If someone such as myself wanted to understand the philosophy of functional languages, do you have any book you'd recommend? Learning the languages is easy enough, but if I ever tried them I'd want to do it using the ideals of functional programming vs. trying to contort the language to be something it isnt't.

I'm noticing a trend more and more where developers move to FP over OOP after a decade or so in their career. I feel if I don't give it a look, I could be missing an obvious lesson.

3 comments

I would recommend ML for the Working Programmer (available free online on the author's site). Learning ML forced me to write in a properly functional style rather than writing "C in $LANGUAGE" (the book doesn't even mention the possibility of using mutable variables until quite late on); by the same token I'm not sure the language is that usable in the "real world" (I work in Scala these days), but the lessons from it were useful even when I was working in Python.
While Scala isn't a pure functional language there are some good resources for picking up FP related concepts with it (and it's what I recently moved over to so it's most recent for me). Scala with Cats did a pretty good job for me at describing things in relatable terms. "The Red Book" (Functional Programming in Scala) goes a bit more in depth on these concepts but has a pretty steep learning curve compared to the cats book.
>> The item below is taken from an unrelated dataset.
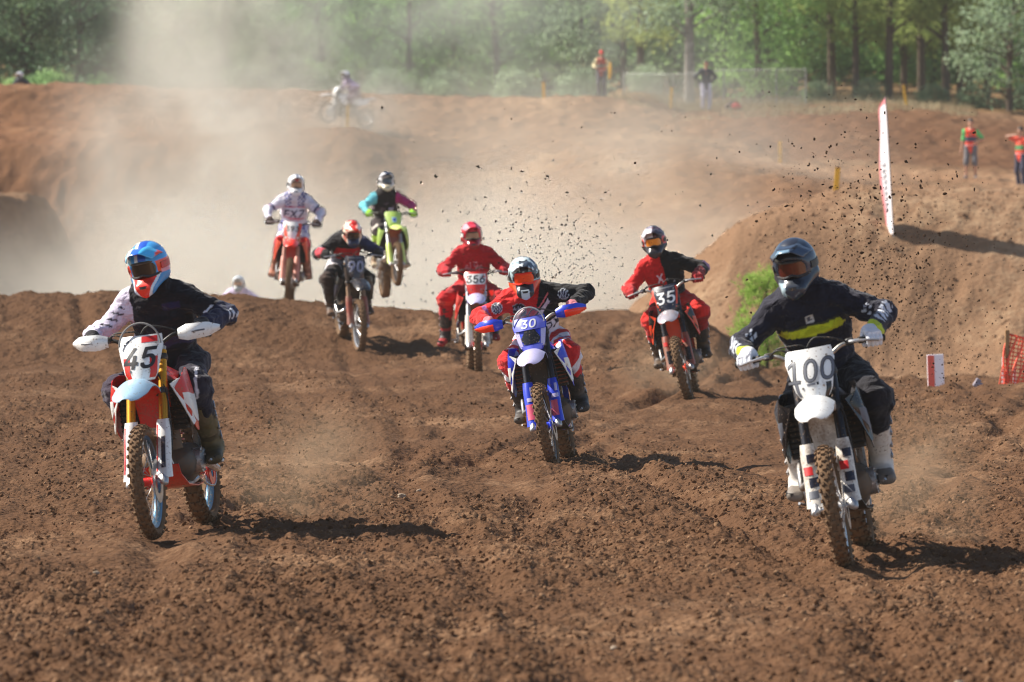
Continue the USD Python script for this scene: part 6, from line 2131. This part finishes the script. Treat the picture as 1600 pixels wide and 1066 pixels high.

Also check out anything Haskell/Eta/OCaml for server side (and probably also a bit of a steep learning curve) or if you're currently a front end developer CHECK OUT ELM NOWWWWWW. Core beginner concepts to youtube would be currying, higher order functions, and composition. Monads will come once you've mastered map/flatMap/reduce/fold chaining.

There are different extremes. Elixir is one that keeps things developer friendly and enforces everything. The new Programming Elixir book is probably a good place to start. It has constructs that definitely smooth the transition...and it’s really just a wonderful language.

Plus the runtime is excellent for server side.